El sábado cumplí veintiséis años. No es que la fecha ni la cifra, en sí mismas, tengan mucho que ver. Acababa de terminar un intensivo (clases todos los días, de 4:30 a 7:30 pm). Llegaba a la casa a las 8, extenuada. Me salieron un par de canas. Y me hice una pregunta.
¿Dónde me veo en cuatro, cinco años? Pero, sobre todo ¿cómo me veo?
No me quedaba claro. Sé que quiero ser madre en algún momento. Sé que la mujer que me imaginé no era una mujer extenuada, con canas prematuras, que a las 2 am está frente a la computadora redactando una tesis, estresada, tensa, con sobredosis de café.

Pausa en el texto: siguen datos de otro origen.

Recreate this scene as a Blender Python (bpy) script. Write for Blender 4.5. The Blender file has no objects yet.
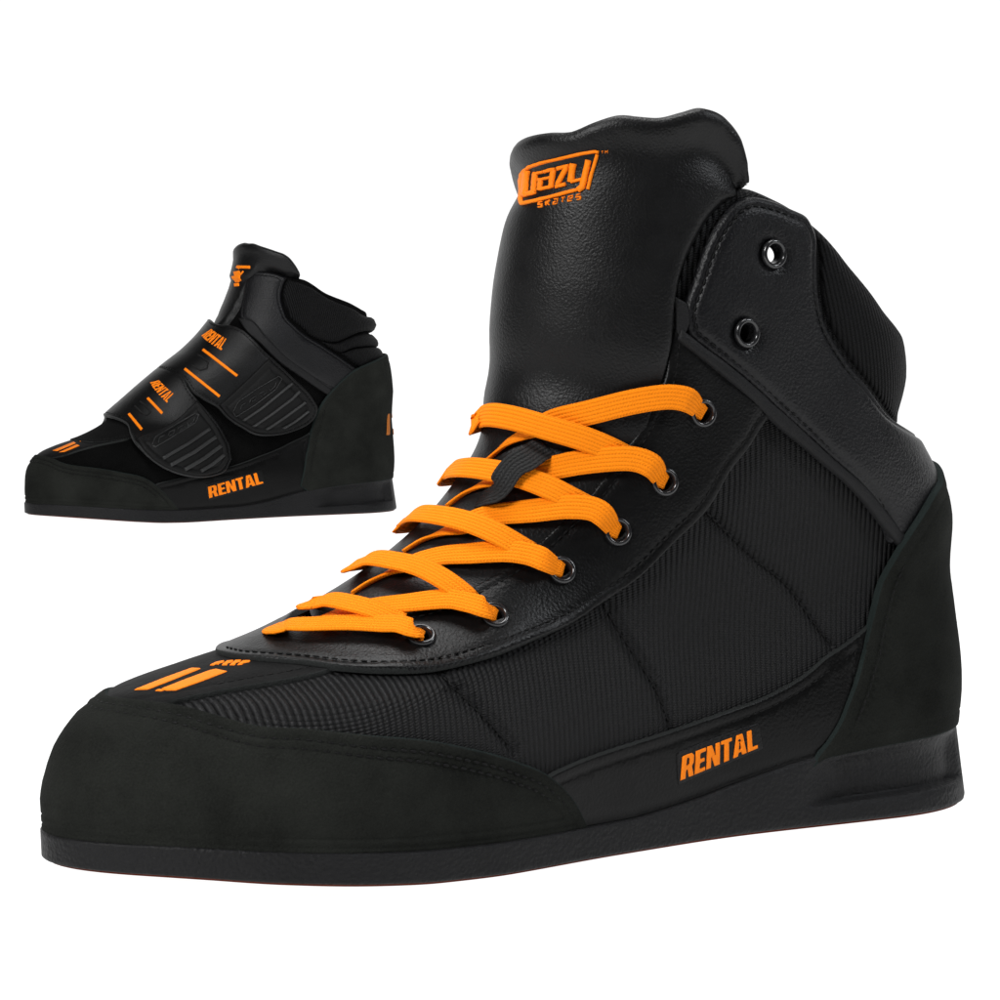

Y sin embargo, ésa es la mujer que soy en este momento, me dije.
La que me imagino, en mi cabeza, es una mujer feliz y relajada, alegre, una mujer de ésas de comercial de champú, que camina descalza por la grama, sonriendo. Sí, ya sé, eso sólo ocurre en la televisión, pero el tema es que se hagan una idea. Una mujer que se sienta frente a la ventana y escribe, palabra tras palabra, con calma. Una mujer feliz. Esa mujer no le grita a su hijo pequeño porque derramó el jugo sobre la alfombra.
La mujer que yo soy en este momento, seguramente lo haría, si tuviera hijos.
En ese instante algo estuvo claro, y era que necesitaba escribir, por una parte, y necesitaba tomarme la vida de otra forma, por otra. No se trata de que no quiera estudiar nunca más, pero la vida no es una carrera de obstáculos. Y si uno piensa que tiene dos meses en el posgrado, y que terminarlo le tomará alrededor de tres años (y que, por lo visto, serán tres años sin escribir), y siente ganas de llorar, es evidente que algo no anda bien.
De modo que éste es un largo, introspectivo y personalísimo post para explicar por qué decidí abandonar el posgrado, luego de sólo dos meses y medio en clases, y a pesar de haber pagado el semestre con el sudor de mis falanges. Que podría resumirse a decir que lo abandoné porque no era feliz haciéndolo, pero la parte de divagar al respecto era más divertida.
Además, quién quita que todo este sinsentido le sirva a alguien que se esté dejando la vida en algún lugar donde no quiere estar.

(Ah, claro, y por eso fue este post).